You’ll also want to write a physical check (remember those things?) that memorializes that you actually paid the money to the company as well. A very enterprising founder used to be able to write this out of their self-directed IRA to completely shield themselves from taxes (Peter Thiel’s multi-billion dollar Roth IRA famously did this), but I believe this loophole may have been eliminated in recent tax legislation.
The QSBS stop clock
If you hold a QSBS qualified stock for at least 5 years, it’s eligible for exemption for the first 10 million dollars in gains or ten times the adjusted capital gains, whichever is greater. Not all states honor QSBS but the 15-20% federal capital gains rate is exempt up to these amounts and in high tax states this can mean the difference between paying 17.8% and paying 42% (Obamacare taxes still apply) on the fruit’s of your life’s work.

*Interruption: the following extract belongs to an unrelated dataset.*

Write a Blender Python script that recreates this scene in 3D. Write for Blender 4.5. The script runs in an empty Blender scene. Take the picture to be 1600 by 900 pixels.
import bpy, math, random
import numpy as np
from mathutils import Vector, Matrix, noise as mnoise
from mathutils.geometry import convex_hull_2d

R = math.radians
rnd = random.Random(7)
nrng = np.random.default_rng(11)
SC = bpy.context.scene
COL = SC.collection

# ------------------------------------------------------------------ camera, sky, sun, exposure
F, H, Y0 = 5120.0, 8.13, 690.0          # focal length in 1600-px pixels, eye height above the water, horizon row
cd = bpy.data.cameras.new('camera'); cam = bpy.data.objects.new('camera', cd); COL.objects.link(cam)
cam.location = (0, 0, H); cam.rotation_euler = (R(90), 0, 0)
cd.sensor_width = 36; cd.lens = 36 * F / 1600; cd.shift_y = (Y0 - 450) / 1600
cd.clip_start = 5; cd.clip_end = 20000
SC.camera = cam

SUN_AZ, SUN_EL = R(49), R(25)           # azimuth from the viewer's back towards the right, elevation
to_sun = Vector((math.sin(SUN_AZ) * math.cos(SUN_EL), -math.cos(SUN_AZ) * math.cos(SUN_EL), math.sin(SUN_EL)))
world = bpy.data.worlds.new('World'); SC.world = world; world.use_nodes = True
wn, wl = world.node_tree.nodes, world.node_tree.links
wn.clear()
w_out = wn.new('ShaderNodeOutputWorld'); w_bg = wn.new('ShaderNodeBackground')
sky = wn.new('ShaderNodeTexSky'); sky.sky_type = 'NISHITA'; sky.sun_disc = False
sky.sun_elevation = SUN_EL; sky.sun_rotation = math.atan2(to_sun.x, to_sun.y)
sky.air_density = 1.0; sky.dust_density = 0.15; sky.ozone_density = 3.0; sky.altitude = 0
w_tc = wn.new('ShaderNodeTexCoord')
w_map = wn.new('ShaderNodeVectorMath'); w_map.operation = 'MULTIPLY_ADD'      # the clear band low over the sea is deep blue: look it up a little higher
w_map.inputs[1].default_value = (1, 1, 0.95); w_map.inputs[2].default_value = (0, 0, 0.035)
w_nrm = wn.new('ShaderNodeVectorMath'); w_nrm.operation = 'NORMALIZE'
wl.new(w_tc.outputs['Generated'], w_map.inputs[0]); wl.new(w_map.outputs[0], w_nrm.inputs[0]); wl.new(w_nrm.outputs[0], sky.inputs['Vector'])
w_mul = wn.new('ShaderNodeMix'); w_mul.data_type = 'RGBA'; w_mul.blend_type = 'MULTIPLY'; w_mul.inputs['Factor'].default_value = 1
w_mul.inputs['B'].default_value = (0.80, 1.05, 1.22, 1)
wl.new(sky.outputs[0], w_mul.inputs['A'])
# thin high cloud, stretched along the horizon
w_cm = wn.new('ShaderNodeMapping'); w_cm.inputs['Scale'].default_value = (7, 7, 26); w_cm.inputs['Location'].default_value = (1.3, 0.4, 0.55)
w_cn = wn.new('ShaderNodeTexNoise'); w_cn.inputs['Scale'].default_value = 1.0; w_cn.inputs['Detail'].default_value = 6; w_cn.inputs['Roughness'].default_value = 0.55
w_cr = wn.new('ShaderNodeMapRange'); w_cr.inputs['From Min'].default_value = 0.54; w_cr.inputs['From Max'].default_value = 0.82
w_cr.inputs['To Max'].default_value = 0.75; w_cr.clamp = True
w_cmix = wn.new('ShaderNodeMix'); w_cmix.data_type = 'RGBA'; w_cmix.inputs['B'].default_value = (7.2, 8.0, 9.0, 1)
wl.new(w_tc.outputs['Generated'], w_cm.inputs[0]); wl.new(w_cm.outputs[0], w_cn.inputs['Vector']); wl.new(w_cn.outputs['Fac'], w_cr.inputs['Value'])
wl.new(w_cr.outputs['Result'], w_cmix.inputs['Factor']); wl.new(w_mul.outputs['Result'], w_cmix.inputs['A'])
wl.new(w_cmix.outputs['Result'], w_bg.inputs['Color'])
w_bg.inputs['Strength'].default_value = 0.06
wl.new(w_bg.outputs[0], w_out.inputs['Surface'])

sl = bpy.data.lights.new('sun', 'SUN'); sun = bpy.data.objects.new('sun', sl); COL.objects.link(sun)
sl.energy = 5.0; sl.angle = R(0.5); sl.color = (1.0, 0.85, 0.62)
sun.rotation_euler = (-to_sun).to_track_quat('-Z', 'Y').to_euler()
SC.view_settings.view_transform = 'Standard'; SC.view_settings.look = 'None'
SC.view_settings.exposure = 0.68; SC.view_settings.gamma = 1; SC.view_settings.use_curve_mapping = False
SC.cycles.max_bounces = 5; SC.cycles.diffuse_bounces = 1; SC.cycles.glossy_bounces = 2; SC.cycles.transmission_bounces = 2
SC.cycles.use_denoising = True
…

An important nuance here with respect to employee stock options: RSUs (including “founder’s stock”) begin this vesting immediately, whereas ISOs/NSOs only start the clock when you exercise your options. Many experienced advisors and employees will take advantage of “pre-exercising” options (basically paying up front the full amount at the strike price) if it’s available - often Carta will be able to tell you this - this is particularly important for NSOs where the basis in 409a valuation can create a taxable event just for exercising your stock. This is particularly advantageous if the company has an exit through acquisition, selling into an employee IPO block, or a secondary sale opportunity arises, in which case the stock sale may be taxed as short term capital gains (ie regular income) if the exercise occurred within 12 months of sale.

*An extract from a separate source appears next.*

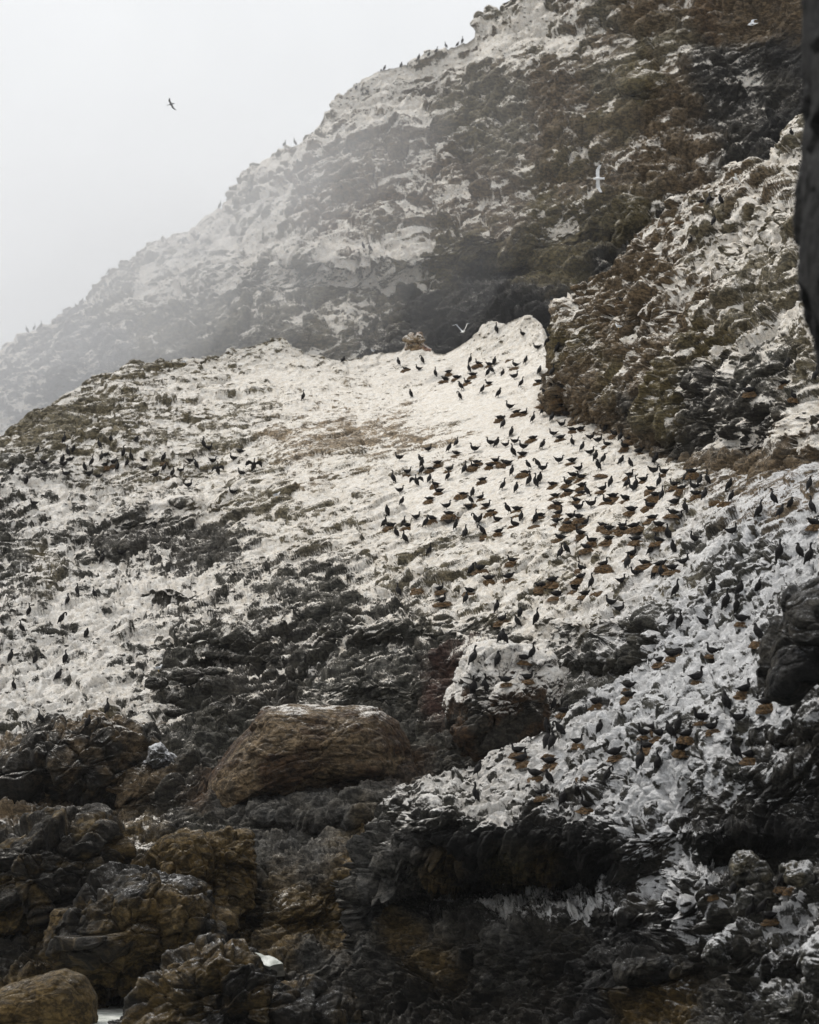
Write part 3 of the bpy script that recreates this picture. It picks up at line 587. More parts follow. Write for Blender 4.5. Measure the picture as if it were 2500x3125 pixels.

Another important nuance: when companies get big enough (over $50M in total assets), future option grants will lose their QSBS exemption, so it’s important to keep track of which option tranches this applies to if you are employed by a company that is lucky enough to punch through this threshold. It can also be an important nuance to remember when deciding how much cash to take in during a fundraising round - be mindful you aren’t blowing up your QSBS status in early stage by taking in too much money! This can be an important carrot to offer prospective hires that you can’t get back once you lose it.
Rolling over QSBS gains
What makes QSBS so powerful isn’t just the $10 million dollar/10x exemption: it’s the facts that QSBS eligible stock gains can be rolled over into stock for other QSBS start ups (1045 exchanges) as well as a relatively new category Qualified Opportunity Zone Investments (QOZ) which are almost entirely real estate. Within the appropriate time windows you can use these to diversify out of concentrated positions into others and opportunistically angel invest at a discount.

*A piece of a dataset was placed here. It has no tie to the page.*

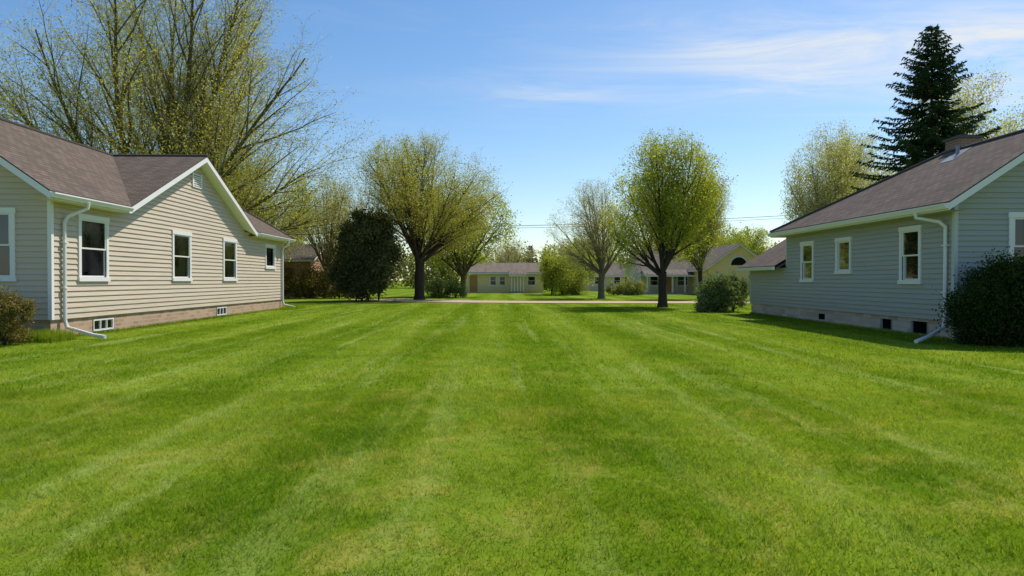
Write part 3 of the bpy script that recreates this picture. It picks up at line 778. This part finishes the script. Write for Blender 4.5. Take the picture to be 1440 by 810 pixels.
# ================================================================ UTILITY LINE
def cable(mb,a,b,sag,r=.022):
    pts=[]
    for i in range(25):
        t=i/24; p=Vector(a).lerp(Vector(b),t); p.z-=sag*4*t*(1-t); pts.append(p)
    mb.pipe(pts,r,0,5)
u=empty('utility_line',(0,60,0)); mb=MB()
M_cab=simple('cable_black',(.03,.03,.03),.6); M_pole=simple('pole_wood',(.13,.10,.075),.9)
cable(mb,(-6.5,62,6.0),(38,62,7.9),.35); cable(mb,(-6.5,62,5.85),(38,62,7.7),.40,.015)
mb.obj('cables',[M_cab],u)
mb=MB(); mb.pipe([(-6.5,62,0),(-6.5,62,6.6)],.13,0,10); mb.pipe([(38,62,0),(38,62,8.6)],.15,0,10); mb.box(-7.3,-5.7,61.9,62.0,6.1,6.2); mb.box(37,39,61.8,61.9,8.0,8.12)
mb.obj('poles',[M_pole],u)

# ================================================================ LIGHT, SKY, CAMERA
S=Vector((.54,.50,1.0)).normalized()
el=math.asin(S.z); az=math.atan2(S.x,S.y)
sl=bpy.data.lights.new('sun','SUN'); sl.energy=5.0; sl.angle=R(.5); sl.color=(1,.93,.82)
so=bpy.data.objects.new('sun',sl); so.rotation_euler=S.to_track_quat('Z','Y').to_euler(); COL.objects.link(so)
w=bpy.data.worlds.new('World'); scene.world=w; w.use_nodes=True; nt=NT(w.node_tree); bg=nt.n['Background']
sky=nt.new('ShaderNodeTexSky'); sky.sky_type='NISHITA'; sky.sun_disc=False; sky.sun_elevation=el; sky.sun_rotation=az
sky.air_density=1.0; sky.dust_density=.5; sky.ozone_density=1.8; sky.altitude=100
g=nt.new('ShaderNodeTexCoord').outputs['Generated']
sep=nt.new('ShaderNodeSeparateXYZ'); nt.link(g,sep.inputs[0])
zc=nt.math('MAXIMUM',sep.outputs[2],.03)
cx=nt.math('DIVIDE',sep.outputs[0],zc); cy=nt.math('DIVIDE',sep.outputs[1],zc)
comb=nt.new('ShaderNodeCombineXYZ'); nt.link(cx,comb.inputs[0]); nt.link(cy,comb.inputs[1])
mp=nt.new('ShaderNodeMapping'); nt.link(comb.outputs[0],mp.inputs[0]); mp.inputs['Rotation'].default_value=(0,0,.5); mp.inputs['Scale'].default_value=(.55,1.3,1)
cn=nt.noise(mp.outputs[0],1.6,9,.66,.7)
cn2=nt.noise(comb.outputs[0],.55,2,.5)
def blob(px,py,sx,sz):
    a=nt.math('DIVIDE',nt.math('SUBTRACT',nt.math('DIVIDE',sep.outputs[0],nt.math('MAXIMUM',sep.outputs[1],.05)),px),sx)
    b=nt.math('DIVIDE',nt.math('SUBTRACT',nt.math('DIVIDE',sep.outputs[2],nt.math('MAXIMUM',sep.outputs[1],.05)),py),sz)
    r2=nt.math('ADD',nt.math('MULTIPLY',a,a),nt.math('MULTIPLY',b,b))
    return nt.math('POWER',2.718,nt.math('MULTIPLY',r2,-1.0))
bl=nt.math('ADD',blob(.42,.32,.22,.06),blob(.74,.33,.15,.08))
bl=nt.math('ADD',bl,nt.math('MULTIPLY',blob(.10,.265,.13,.022),.6))
m1=nt.math('MULTIPLY',bl,nt.ramp(cn,[(.33,0.0),(.64,1.0)]))
m2=nt.math('MULTIPLY',nt.ramp(cn,[(.5,0.0),(.8,1.0)]),nt.math('MULTIPLY',cn2,.15))
mask=nt.math('ADD',nt.math('MULTIPLY',m1,1.0),m2,True)
hs=nt.new('ShaderNodeHueSaturation'); hs.inputs['Saturation'].default_value=1.22; nt.link(sky.outputs[0],hs.inputs['Color'])
col=nt.mix(mask,hs.outputs[0],(5.6,5.85,6.1))
nt.link(col,bg.inputs['Color']); bg.inputs['Strength'].default_value=.145
cd=bpy.data.cameras.new('camera'); cd.lens=25; cd.sensor_width=36; cd.clip_end=3000; cd.clip_start=.05
co=bpy.data.objects.new('camera',cd); COL.objects.link(co); co.location=(0,0,1.4)
co.rotation_euler=(R(90-.63),0,R(-1.15)); scene.camera=co
print('done')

I’ll touch on each of these below.
1045 exchanges (rollovers)
When you sell QSBS qualified stock and then purchase other QSBS qualified stock within 60 days of sale (that means share purchase agreement signed, check or wire dated) the step up basis is exempt from federal capital gains in a rollover known as a 1045 exchange. This is the start up equivalent of the famous 1031 exchange rule that many folks use for diversifying and trading in and out of apartment buildings and commercial real estate. Again, you may still be subject to state or local taxes depending on jurisdiction.
1045 exchanges work for any QSBS stock you’ve held for a six months or more. This can also be daisy chained (keep rolling into other deals as long as you wait the prerequisite six month window). While there is some controversy as to whether or not this needs to be for priced stock, as opposed to a debt instrument like a note or a SAFE, I have had some people tell me that it’s passed audit scrutiny (again, check with your tax counsel before doing anything I say here).
Many founders will use this rule for it’s intended purpose: to take equity out of their last company and sell it to start their next one. That way they are effectively playing with free money (since they probably paid around $10-$20 for the stock in the first place). Another nice benefit is that the QSBS clock can keep going from the original investment.
It works for angel investors too: when I first got in the start up game, I always wondered why even in Series A and beyond rounds (which can be pretty expensive for angel checks) I would see a boatload of angels/individuals on the cap table with sizable ($25k) checks and this is partly why: they are playing with windfall money from exits and secondaries in other start ups and they need to quickly deploy to keep the chips on the board, keep the clock going and manage their taxes.
You have to be careful here to still run diligence on these investments even if there is pressure to “use it or lose it” before the 1045 exchange window expires, but nonetheless this can be another crucial instrument for bringing down your tax bill and multiplying your returns.
QOZ investments
Let’s say you can’t find any other start ups worth investing in within 60 days of a secondary sale, is there anything else you can do? It turns out that the 2017 tax reform law created a class of investments called Qualified Opportunity Zone (QOZ) investments that have a 180 day investment window and can even extend into another tax year. This is longer in recognition of the long escrow processes often associated with real estate transactions.
Opportunity zones are specific census tracts which have been identified as economically disadvantaged. The tax reform bill created a system of incentives to encourage investment here and Qualified Opportunity Funds (QOF) are the mechanism to do this. While there are a lot of nuances tax wise to these vehicles that Fidelity does a good job of summarizing here, the big one is the step up in cost basis. If you hold your investment there for 10 years or more, you receive a step up in cost basis on your capital gains to the new amount. So in other words, if you roll in gains of $10 million into a QOF and hold it there for ten years, the first $10M is effectively shielded from taxes (any gains since will be taxable, however). This is great if it’s money you aren’t going to spend right away and you can invest it in a fund that will pay you distributions. Just beware that you’ll probably get cash called for a couple years while they are doing construction and trying to get the properties leased, so be prepared for that up front.
Conclusion
Most of us didn’t go into tech or business to become tax experts, but the prospect of giving over half of whatever we earn from years of killing ourselves to make something great can force you to quickly become one. Having a solid understanding of the QSBS landscape and the various tools in the tax code you can use to maximize the gains you keep for yourself is an important muscle every entrepreneur should develop. I hope this overview can help other entrepreneurs navigate this landscape a little bit better and at least arm them with the right questions to ask of the professionals.